And scientists are using any means possible to grab as much data as they can before she dies. In this fraught situation, thinking about the small details of battery life and the huge misfortune that the Philae Lander landed in an area without enough solar energy to recharge her battery, we began to wonder about this project.
For a Linguist, or any Language Lover, Rosetta is a Beautiful Name
First off, the name Rosetta is wonderful to hear. And, sure enough, the spacecraft is named after the infamous Rosetta Stone, that key to unravelling the civilization of Ancient Egypt. On their official website, the reason for the name is that Rosetta is also unlocking the mysteries of the oldest building blocks of our Solar System – the comets. In this way, by using the keys found in the data grabbed by Rosetta, scientists will be able to chip away a bit further at the mystery of how it all began.
European Tower of Babble, and a New Lingua Franca
What we also couldn’t help but notice, though, is the use of the word Rosetta in a space station that, above all the other things it does, also manages to run itself, seamlessly, though its members native languages are as diverse as those on the original Rosetta Stone. In 1989, I had the good fortune to be friends with a physicist working at CERN (the European Center for Nuclear Research) and one of the things I was most struck by at that time was how all the scientists could work together, and work efficiently, through their different and quite diverse languages and cultures.
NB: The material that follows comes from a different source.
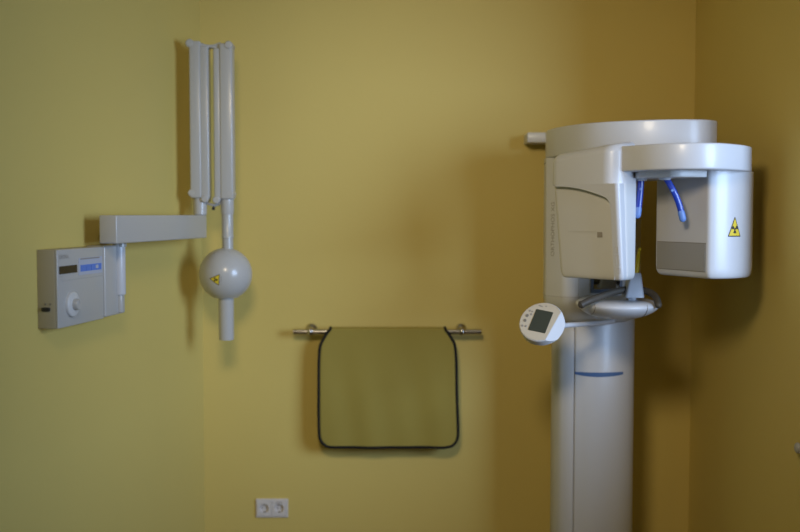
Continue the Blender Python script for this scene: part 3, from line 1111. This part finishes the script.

The scientists use French and English as their Lingua Franca, sure, but it is a second language for many of them, and each has their own culture in back of that native language. The fact that the European Space Agency can work so well with so many languages and cultures is something we admire and look up to.
As the European Space Agency notes, knowledge of both French and English is necessary to work for them, but things often get done in other languages as well. It is more than helpful to know a second language, or many languages.
More evidence that bilingualism pays. The benefits of bilingualism, and then multilingualism include not only the benefits of more career choices, but the ability to work together with people from many different countries, to create something that will ultimately unlock the mysteries of the solar system and universe.